[Start of GIVEN MATERIAL]
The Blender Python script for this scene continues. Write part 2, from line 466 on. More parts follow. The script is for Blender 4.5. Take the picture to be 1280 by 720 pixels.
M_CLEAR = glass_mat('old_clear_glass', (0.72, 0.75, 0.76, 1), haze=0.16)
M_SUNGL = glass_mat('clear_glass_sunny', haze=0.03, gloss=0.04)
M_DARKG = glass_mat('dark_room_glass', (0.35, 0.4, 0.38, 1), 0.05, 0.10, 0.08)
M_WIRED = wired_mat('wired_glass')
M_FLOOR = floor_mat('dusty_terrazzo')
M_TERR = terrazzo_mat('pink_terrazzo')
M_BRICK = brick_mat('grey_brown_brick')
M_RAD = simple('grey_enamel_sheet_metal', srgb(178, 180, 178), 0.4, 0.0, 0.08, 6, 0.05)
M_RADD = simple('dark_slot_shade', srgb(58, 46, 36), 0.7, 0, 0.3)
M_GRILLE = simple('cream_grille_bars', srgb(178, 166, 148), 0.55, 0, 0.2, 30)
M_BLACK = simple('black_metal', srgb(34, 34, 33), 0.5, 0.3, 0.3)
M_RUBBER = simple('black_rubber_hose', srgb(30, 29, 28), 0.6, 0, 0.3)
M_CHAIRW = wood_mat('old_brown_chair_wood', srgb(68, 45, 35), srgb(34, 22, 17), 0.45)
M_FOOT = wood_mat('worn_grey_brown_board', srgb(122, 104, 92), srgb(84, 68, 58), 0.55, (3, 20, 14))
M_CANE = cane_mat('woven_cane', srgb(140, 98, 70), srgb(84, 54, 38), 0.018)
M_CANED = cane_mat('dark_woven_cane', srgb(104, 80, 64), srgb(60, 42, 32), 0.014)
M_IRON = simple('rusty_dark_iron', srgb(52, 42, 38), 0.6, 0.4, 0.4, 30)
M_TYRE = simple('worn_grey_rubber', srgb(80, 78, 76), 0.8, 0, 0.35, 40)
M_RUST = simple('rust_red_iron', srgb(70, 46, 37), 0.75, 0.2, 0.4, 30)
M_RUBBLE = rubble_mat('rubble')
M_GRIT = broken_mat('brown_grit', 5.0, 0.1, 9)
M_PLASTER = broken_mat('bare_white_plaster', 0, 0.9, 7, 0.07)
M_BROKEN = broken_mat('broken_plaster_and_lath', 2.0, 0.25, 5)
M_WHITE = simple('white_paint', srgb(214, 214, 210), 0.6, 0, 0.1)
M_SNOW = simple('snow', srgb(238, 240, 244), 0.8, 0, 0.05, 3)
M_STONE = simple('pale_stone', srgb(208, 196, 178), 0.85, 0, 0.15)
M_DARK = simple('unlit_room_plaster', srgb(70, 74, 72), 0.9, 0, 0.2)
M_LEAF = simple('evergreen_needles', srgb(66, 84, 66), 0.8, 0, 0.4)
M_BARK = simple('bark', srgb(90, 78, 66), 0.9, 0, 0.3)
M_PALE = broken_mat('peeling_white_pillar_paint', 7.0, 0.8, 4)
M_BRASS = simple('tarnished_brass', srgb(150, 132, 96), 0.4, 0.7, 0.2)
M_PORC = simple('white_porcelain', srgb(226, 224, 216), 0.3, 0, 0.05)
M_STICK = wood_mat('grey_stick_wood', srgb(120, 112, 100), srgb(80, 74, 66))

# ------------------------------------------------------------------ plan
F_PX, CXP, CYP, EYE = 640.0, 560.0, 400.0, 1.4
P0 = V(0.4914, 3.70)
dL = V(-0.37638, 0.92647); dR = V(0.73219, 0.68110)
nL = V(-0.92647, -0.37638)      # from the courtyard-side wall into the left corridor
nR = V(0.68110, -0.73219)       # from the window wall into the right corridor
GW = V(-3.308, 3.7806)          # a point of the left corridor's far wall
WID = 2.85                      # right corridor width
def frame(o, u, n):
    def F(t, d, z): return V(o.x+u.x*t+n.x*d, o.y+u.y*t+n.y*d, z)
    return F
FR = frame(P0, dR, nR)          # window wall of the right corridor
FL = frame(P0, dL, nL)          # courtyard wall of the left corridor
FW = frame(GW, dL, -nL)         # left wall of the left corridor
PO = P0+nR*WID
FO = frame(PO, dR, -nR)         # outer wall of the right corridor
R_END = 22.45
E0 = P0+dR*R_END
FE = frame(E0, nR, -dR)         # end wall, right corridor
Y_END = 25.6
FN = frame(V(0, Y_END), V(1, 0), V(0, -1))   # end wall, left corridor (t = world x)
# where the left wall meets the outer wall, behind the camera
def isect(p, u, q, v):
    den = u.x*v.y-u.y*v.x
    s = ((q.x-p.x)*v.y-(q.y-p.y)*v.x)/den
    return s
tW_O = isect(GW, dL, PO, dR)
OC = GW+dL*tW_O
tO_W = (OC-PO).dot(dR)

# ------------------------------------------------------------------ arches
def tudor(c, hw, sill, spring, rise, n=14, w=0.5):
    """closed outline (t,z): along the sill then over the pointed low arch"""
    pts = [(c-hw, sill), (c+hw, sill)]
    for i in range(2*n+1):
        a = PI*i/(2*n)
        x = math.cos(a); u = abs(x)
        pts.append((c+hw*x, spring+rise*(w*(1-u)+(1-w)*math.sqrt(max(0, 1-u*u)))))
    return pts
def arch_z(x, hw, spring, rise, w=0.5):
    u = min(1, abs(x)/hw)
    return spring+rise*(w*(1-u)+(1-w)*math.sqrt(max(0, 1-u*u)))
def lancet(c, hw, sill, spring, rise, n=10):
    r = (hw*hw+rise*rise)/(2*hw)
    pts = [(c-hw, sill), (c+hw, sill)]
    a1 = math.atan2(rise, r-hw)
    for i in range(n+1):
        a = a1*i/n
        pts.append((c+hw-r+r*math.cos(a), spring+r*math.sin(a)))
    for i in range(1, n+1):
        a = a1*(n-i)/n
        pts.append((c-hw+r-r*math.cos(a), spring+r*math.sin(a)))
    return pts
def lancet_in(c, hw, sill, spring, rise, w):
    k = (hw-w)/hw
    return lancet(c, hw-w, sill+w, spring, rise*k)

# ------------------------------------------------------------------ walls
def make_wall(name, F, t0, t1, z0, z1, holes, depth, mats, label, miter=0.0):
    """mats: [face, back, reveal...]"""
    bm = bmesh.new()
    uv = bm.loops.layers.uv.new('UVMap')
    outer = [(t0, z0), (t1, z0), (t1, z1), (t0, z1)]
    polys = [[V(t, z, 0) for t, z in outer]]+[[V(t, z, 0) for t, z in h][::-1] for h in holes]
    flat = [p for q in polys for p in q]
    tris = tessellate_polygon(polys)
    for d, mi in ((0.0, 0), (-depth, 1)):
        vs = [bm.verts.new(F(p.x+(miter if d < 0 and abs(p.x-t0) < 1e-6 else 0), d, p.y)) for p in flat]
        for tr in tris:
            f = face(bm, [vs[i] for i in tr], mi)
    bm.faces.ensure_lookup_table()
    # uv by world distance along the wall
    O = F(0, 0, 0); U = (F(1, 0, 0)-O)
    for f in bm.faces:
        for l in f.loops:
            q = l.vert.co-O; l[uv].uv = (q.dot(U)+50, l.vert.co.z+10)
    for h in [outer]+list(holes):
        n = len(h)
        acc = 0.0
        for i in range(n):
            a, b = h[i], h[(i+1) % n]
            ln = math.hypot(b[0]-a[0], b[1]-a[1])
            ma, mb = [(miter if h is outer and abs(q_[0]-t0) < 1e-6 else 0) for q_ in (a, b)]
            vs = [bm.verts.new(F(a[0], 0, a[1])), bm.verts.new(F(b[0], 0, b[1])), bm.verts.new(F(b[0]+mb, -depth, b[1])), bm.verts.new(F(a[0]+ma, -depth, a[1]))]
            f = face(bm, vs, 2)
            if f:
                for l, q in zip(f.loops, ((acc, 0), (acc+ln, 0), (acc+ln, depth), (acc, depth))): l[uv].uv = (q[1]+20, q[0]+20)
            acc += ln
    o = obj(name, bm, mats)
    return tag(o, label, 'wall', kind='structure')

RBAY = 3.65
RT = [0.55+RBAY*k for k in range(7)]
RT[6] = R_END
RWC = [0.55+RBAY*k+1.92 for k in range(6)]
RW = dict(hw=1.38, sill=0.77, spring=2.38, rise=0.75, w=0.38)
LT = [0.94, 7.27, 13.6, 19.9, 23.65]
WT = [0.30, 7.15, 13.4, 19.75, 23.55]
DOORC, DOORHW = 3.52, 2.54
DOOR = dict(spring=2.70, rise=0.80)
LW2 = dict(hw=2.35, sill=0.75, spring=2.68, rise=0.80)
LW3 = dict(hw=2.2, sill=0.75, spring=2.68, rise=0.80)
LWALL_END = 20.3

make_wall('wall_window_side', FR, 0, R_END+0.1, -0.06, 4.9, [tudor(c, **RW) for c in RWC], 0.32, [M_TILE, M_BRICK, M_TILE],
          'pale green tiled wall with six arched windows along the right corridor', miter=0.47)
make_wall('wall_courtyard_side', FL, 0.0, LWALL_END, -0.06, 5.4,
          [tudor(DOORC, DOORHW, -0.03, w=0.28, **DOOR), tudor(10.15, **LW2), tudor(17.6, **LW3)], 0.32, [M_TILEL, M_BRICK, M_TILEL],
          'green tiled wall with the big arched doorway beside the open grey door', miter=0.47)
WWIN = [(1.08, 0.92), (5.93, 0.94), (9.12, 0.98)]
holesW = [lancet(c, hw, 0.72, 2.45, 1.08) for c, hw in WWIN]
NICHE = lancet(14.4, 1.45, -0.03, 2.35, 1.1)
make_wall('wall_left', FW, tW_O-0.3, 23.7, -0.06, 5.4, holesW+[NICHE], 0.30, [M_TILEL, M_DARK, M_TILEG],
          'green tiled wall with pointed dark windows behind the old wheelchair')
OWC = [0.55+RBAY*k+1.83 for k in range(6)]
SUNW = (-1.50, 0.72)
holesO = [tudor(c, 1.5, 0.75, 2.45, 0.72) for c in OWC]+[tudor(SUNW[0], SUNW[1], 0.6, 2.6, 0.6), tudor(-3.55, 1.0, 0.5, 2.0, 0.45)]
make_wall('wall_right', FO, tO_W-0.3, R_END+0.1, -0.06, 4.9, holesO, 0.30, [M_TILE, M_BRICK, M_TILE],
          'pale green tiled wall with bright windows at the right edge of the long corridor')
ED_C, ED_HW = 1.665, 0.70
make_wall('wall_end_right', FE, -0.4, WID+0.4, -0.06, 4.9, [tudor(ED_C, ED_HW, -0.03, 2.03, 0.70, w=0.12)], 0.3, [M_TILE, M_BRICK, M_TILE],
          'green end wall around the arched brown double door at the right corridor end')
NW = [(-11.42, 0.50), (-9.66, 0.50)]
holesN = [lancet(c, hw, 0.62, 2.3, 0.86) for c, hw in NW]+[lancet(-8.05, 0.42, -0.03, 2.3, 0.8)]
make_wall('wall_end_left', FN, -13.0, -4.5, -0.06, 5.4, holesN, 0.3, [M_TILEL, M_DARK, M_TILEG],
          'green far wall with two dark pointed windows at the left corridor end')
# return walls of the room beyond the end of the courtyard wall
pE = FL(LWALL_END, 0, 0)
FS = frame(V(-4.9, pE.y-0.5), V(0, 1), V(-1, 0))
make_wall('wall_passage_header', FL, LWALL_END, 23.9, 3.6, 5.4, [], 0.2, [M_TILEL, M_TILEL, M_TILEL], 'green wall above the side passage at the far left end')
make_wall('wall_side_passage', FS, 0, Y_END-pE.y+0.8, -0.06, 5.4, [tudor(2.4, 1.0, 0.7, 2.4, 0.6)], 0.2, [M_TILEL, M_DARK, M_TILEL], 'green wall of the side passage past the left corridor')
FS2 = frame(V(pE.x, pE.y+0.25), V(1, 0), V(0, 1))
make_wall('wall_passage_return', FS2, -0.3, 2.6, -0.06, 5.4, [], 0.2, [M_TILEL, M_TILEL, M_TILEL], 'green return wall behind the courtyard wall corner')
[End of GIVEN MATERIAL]
## [EXERCISE TASK]
What do the lines above say from the one containing "0.9, 0, 0.2)" down to the one containing "srgb(80, 74, 66))"? Return them exactly, both end lines included, and only them.

## [COMPLETED EXERCISE]
M_DARK = simple('unlit_room_plaster', srgb(70, 74, 72), 0.9, 0, 0.2)
M_LEAF = simple('evergreen_needles', srgb(66, 84, 66), 0.8, 0, 0.4)
M_BARK = simple('bark', srgb(90, 78, 66), 0.9, 0, 0.3)
M_PALE = broken_mat('peeling_white_pillar_paint', 7.0, 0.8, 4)
M_BRASS = simple('tarnished_brass', srgb(150, 132, 96), 0.4, 0.7, 0.2)
M_PORC = simple('white_porcelain', srgb(226, 224, 216), 0.3, 0, 0.05)
M_STICK = wood_mat('grey_stick_wood', srgb(120, 112, 100), srgb(80, 74, 66))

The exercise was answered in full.